The 2017 Lumina Daze has a common thread with those first celebrations in that the museum is working to move to the Historic Square an historic cottage that is scheduled for demolition, Flagler said.

Debbie and Chris Strickland, builders and preservationists, have donated the 1924 Ewing-Bordeaux Cottage to the Wrightsville Beach Museum of History. Betty Bordeaux (1937-2010), who lived in this house most recently, was a Wilmington native who was devoted to the idea of preserving the spirit of as well as the built landscape of the Wrightsville Beach that she loved.

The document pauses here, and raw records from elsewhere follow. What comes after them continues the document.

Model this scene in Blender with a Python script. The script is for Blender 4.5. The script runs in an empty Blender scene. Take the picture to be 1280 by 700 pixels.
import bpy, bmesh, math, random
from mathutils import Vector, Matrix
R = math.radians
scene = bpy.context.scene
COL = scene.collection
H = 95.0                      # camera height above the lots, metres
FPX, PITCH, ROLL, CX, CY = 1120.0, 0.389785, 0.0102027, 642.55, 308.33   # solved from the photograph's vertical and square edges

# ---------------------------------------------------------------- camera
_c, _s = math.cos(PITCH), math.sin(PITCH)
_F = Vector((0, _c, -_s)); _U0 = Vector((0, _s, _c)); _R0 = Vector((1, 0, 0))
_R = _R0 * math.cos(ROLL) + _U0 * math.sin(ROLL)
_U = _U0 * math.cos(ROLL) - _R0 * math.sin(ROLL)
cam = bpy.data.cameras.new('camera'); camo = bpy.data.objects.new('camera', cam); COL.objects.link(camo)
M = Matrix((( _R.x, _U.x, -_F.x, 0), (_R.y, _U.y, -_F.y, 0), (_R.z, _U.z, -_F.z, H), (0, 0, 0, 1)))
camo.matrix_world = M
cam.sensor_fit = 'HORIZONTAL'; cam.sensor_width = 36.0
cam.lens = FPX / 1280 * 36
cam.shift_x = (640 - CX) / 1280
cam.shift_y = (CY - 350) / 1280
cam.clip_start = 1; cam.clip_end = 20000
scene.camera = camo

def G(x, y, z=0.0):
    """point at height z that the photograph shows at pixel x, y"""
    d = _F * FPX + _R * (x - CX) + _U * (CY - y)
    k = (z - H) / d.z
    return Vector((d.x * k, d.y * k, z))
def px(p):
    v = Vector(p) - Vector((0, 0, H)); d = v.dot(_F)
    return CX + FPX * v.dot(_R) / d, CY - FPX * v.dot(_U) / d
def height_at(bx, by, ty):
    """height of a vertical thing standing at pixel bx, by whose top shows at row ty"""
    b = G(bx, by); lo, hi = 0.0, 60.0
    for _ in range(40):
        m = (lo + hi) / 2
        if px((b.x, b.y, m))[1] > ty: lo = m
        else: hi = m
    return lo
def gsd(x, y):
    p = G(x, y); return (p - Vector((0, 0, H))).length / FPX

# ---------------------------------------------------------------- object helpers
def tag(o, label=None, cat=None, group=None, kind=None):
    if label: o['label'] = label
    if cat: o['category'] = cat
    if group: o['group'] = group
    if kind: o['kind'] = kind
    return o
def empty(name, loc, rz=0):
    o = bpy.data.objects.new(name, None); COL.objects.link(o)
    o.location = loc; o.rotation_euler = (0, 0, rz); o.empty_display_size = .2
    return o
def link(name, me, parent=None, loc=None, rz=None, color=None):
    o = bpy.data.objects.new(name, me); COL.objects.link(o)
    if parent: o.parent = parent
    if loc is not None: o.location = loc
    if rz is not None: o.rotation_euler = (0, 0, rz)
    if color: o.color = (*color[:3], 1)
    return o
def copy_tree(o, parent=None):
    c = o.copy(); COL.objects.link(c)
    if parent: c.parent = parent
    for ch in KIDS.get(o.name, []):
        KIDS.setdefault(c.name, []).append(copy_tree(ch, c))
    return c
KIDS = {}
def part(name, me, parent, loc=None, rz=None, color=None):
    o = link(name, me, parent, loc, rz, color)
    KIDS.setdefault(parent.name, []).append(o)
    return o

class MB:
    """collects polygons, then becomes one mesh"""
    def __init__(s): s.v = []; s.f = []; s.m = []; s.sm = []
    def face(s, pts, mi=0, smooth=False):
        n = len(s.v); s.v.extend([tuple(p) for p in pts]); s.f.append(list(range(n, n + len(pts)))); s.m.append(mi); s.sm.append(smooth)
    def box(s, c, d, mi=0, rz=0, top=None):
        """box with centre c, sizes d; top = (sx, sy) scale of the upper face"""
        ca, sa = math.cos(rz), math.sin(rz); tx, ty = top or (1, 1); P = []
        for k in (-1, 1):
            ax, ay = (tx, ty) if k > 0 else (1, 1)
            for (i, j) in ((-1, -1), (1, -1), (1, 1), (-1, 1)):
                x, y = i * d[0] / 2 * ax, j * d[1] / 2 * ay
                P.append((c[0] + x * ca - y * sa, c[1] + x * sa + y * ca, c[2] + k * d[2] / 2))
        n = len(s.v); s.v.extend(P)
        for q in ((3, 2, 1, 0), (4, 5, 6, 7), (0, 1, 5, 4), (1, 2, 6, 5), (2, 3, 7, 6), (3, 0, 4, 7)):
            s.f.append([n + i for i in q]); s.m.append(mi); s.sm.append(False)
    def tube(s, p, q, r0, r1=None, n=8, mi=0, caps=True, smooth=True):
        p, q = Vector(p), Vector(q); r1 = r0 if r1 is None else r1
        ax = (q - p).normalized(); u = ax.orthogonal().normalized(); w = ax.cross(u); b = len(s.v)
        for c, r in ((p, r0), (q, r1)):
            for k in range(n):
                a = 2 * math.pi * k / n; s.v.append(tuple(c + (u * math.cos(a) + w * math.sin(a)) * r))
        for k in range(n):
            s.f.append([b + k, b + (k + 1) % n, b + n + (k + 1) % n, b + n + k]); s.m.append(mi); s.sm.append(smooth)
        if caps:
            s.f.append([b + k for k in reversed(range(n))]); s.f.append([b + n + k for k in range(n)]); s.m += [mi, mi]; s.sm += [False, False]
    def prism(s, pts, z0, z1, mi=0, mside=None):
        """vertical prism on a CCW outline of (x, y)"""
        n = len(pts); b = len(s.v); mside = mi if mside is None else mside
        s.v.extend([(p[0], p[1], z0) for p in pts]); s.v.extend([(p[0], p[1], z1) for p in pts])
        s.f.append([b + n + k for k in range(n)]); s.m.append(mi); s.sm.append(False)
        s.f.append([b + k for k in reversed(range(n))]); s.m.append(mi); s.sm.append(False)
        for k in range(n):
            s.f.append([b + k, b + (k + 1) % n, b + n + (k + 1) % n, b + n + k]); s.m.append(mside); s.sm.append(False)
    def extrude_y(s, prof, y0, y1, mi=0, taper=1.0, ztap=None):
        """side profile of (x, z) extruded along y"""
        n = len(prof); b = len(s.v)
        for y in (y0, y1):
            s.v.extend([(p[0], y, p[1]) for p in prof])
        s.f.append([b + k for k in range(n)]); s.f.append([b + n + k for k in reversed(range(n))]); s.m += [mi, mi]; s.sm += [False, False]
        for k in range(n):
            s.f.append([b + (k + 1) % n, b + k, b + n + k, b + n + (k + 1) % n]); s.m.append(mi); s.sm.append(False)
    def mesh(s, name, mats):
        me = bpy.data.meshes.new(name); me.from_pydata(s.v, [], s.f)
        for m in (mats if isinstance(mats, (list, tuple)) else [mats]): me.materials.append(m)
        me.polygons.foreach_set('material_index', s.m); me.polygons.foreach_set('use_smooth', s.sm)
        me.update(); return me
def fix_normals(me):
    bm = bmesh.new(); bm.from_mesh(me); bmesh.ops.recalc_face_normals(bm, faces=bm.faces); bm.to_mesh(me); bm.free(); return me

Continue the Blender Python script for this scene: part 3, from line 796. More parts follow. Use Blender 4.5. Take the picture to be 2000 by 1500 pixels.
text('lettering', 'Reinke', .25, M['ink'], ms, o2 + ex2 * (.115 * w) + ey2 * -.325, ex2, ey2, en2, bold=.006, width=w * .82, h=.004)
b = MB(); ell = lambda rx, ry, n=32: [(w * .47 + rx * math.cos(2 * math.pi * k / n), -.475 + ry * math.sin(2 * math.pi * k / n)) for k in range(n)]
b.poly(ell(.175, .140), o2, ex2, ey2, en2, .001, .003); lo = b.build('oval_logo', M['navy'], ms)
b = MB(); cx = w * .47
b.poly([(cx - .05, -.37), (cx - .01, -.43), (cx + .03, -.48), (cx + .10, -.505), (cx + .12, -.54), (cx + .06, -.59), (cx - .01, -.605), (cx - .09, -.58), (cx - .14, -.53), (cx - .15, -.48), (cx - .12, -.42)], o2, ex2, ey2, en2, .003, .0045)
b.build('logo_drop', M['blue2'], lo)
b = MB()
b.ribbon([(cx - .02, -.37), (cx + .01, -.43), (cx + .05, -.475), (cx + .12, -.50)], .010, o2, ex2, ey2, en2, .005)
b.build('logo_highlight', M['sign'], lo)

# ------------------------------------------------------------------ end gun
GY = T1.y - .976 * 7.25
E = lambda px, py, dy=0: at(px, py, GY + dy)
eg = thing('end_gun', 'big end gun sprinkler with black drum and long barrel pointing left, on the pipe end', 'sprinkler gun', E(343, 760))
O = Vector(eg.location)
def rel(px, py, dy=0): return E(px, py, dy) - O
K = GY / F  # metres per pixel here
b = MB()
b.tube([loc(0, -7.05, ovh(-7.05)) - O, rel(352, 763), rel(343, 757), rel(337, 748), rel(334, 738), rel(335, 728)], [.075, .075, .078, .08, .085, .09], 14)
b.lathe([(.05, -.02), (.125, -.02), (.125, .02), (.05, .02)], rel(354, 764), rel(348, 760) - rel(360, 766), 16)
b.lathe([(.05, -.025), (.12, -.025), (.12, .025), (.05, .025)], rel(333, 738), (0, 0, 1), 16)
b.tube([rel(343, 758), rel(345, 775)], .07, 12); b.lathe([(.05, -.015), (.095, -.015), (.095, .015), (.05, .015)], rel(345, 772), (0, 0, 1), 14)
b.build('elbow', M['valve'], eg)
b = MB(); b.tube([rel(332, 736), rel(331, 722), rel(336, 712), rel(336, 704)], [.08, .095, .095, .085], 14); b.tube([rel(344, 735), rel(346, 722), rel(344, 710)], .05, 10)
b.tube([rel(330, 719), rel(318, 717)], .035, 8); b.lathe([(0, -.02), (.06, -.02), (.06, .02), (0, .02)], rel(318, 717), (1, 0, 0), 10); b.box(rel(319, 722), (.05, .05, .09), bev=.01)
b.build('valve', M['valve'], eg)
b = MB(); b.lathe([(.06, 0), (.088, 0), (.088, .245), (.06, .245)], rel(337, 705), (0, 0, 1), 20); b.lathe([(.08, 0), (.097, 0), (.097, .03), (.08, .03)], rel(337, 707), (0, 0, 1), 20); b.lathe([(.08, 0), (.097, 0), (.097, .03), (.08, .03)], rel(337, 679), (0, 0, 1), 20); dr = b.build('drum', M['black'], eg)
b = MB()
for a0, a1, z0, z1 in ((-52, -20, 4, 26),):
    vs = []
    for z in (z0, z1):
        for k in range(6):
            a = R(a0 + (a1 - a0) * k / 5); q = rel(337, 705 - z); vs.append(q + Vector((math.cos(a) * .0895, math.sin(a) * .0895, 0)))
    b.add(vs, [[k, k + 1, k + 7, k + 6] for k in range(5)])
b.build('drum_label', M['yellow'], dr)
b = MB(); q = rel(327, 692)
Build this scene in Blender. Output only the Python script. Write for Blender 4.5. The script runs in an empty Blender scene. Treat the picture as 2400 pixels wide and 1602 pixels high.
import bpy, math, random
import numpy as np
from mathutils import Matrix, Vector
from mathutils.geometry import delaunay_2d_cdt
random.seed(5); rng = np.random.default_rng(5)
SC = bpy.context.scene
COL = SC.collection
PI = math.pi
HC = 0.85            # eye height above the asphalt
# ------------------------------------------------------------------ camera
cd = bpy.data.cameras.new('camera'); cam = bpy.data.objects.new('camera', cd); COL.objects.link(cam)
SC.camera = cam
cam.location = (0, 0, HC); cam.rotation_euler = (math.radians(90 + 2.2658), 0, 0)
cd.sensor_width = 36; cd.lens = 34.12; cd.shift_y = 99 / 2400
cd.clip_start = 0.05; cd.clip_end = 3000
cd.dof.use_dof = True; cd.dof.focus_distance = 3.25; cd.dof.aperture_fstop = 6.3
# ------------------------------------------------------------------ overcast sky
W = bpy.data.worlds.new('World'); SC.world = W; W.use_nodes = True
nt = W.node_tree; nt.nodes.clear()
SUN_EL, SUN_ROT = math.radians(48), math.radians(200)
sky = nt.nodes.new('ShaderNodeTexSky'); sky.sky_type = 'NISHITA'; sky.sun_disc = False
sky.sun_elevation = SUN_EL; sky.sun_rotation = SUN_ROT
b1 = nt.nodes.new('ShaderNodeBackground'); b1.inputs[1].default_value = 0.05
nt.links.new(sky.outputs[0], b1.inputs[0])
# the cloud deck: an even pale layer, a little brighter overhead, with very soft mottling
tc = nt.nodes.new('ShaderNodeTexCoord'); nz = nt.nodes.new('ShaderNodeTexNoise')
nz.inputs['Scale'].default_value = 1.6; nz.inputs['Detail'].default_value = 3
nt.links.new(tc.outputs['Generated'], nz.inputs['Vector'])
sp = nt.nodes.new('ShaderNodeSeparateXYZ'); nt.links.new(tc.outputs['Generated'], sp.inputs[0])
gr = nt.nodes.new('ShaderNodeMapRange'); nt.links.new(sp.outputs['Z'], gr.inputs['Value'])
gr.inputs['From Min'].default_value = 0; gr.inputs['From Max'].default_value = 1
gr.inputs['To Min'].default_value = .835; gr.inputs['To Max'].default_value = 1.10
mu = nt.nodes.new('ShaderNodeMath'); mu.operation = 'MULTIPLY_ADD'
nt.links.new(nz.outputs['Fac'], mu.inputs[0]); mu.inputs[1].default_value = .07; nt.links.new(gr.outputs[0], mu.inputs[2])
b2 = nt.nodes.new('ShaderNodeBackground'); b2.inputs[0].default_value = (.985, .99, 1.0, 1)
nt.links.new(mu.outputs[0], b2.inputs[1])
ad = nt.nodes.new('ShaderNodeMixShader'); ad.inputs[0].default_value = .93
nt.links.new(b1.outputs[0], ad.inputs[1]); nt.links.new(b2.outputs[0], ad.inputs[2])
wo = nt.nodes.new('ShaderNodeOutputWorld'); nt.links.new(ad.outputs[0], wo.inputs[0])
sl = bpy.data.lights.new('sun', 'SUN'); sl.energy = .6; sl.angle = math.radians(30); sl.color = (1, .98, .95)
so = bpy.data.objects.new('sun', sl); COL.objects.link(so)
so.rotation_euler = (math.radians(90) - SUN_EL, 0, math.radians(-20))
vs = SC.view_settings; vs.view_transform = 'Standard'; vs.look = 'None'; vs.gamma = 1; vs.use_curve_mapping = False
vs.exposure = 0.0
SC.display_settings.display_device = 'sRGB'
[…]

The 1924 Ewing- Bordeaux Cottage, located at 405 N. Lumina Avenue, along with its neighbor, the Williams-Bordeaux, are the oldest fully-intact structures  north of Stone Street. They are the last two of six cottages that survived the Great Fire of 1934. Moving the Ewing- Bordeaux Cottage will save a rare example of local Wrightsville Beach architecture of which only a handful remain.

This expansion allows the museum to:

  • Grow our Waterman Hall of Fame that celebrates water sports and professions that are so important to our community and recognizes those who make positive contributions to our way of life.
  • Have space to display more of our growing photo, oral history, and artifact collections
  • Increase our ability to hold workshops and demonstrations that tie into our exhibits  and programs.
  • Enlarge our outdoor area for children’s activities.